• Recorded data:
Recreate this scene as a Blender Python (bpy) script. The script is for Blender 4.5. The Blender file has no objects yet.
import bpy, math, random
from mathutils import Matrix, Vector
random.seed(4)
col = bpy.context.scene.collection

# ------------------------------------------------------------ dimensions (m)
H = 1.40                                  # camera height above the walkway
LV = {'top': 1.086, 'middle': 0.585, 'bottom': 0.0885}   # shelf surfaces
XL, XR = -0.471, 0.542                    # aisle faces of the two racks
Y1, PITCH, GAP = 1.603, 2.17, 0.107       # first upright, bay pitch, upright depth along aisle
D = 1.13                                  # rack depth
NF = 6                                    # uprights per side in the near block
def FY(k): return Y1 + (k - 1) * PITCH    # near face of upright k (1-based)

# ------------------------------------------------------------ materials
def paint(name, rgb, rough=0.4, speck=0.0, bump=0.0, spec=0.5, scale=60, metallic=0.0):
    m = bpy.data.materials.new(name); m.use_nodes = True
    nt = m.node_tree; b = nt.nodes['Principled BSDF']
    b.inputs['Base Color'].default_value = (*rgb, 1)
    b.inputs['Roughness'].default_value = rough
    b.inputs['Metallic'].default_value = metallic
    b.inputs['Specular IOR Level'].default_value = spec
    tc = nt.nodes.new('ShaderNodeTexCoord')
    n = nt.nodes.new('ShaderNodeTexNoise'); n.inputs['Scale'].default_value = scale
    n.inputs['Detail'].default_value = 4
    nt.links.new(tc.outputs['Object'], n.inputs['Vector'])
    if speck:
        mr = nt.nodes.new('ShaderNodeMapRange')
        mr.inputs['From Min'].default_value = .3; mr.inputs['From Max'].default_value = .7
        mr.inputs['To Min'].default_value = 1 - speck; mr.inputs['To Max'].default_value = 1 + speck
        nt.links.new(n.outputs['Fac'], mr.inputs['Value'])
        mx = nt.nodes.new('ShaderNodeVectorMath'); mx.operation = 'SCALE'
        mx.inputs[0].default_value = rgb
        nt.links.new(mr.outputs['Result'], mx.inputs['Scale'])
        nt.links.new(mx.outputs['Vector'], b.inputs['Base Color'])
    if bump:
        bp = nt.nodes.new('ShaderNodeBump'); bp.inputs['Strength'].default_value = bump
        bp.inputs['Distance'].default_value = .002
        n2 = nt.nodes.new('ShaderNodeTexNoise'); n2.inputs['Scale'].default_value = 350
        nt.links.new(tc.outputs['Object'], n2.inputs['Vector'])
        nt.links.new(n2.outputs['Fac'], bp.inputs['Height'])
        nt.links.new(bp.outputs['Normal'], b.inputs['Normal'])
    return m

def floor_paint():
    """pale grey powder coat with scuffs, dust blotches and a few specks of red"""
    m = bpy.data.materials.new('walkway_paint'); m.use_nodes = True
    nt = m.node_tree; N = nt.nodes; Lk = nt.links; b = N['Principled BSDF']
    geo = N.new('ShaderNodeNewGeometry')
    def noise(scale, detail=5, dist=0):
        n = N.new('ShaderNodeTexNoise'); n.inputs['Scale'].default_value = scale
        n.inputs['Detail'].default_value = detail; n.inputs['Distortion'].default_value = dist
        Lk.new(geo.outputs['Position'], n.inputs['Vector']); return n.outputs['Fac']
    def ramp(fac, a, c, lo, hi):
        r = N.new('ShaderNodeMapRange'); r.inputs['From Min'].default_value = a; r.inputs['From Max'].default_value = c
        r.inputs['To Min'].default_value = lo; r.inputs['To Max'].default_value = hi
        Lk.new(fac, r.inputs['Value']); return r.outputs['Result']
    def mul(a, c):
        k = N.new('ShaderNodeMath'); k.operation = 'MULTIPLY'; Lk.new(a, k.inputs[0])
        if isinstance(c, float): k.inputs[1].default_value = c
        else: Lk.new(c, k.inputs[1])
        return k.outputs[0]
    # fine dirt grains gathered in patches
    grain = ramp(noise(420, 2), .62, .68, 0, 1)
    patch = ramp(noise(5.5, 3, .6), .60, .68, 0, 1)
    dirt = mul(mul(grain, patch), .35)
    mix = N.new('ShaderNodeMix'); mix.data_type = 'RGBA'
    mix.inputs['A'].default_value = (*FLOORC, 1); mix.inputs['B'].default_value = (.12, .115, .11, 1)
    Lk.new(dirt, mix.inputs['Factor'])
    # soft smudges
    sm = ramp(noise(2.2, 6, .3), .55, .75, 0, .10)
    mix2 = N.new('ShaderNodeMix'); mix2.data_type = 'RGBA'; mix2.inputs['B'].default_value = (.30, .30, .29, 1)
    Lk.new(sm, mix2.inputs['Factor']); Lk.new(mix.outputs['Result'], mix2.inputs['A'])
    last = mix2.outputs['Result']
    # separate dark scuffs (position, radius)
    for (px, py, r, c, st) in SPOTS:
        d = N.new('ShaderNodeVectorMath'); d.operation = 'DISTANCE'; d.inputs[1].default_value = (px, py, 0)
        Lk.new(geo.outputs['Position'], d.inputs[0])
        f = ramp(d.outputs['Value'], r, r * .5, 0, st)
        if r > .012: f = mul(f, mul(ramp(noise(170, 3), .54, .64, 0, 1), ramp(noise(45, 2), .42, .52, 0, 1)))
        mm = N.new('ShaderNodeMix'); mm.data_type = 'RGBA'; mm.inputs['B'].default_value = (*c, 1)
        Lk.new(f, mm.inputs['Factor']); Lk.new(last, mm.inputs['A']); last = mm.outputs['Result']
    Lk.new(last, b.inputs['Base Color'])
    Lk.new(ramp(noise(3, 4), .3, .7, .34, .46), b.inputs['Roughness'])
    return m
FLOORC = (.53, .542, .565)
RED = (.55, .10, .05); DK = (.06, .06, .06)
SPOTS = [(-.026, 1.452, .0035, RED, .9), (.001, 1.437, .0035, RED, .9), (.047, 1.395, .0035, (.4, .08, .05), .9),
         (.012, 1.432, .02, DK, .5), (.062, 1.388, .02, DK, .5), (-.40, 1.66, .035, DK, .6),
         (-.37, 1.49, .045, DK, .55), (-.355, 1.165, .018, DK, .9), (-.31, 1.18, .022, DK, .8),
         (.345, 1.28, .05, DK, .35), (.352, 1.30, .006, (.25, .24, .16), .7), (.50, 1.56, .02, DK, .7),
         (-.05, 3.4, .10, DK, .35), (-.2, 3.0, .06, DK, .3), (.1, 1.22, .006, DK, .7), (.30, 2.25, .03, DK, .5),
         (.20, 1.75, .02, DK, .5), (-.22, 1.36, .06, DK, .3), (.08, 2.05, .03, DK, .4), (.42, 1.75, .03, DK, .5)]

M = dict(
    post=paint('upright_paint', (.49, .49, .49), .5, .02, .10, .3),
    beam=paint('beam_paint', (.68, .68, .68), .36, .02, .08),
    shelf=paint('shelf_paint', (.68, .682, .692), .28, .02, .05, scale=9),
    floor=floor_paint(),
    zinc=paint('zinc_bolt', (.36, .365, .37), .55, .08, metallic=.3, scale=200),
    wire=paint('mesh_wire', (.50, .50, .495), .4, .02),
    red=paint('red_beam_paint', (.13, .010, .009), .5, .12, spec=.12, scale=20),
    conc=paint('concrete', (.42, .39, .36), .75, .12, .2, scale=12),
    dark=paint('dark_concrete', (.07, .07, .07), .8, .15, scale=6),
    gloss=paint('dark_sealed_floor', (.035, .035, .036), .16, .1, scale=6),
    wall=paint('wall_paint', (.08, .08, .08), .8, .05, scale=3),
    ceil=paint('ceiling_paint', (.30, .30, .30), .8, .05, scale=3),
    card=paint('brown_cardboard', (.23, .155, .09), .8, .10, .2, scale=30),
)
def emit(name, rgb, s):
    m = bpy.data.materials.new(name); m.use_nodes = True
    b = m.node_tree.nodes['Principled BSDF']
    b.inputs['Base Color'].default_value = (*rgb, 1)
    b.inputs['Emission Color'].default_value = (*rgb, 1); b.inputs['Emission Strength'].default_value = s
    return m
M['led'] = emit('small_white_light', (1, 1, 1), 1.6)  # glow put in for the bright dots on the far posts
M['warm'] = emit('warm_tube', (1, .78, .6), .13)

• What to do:
Look above and repeat, character for character, the lines from the first one to the line with "col = bpy.context.scene.collection", counting both.

• Expected answer:
Recreate this scene as a Blender Python (bpy) script. The script is for Blender 4.5. The Blender file has no objects yet.
import bpy, math, random
from mathutils import Matrix, Vector
random.seed(4)
col = bpy.context.scene.collection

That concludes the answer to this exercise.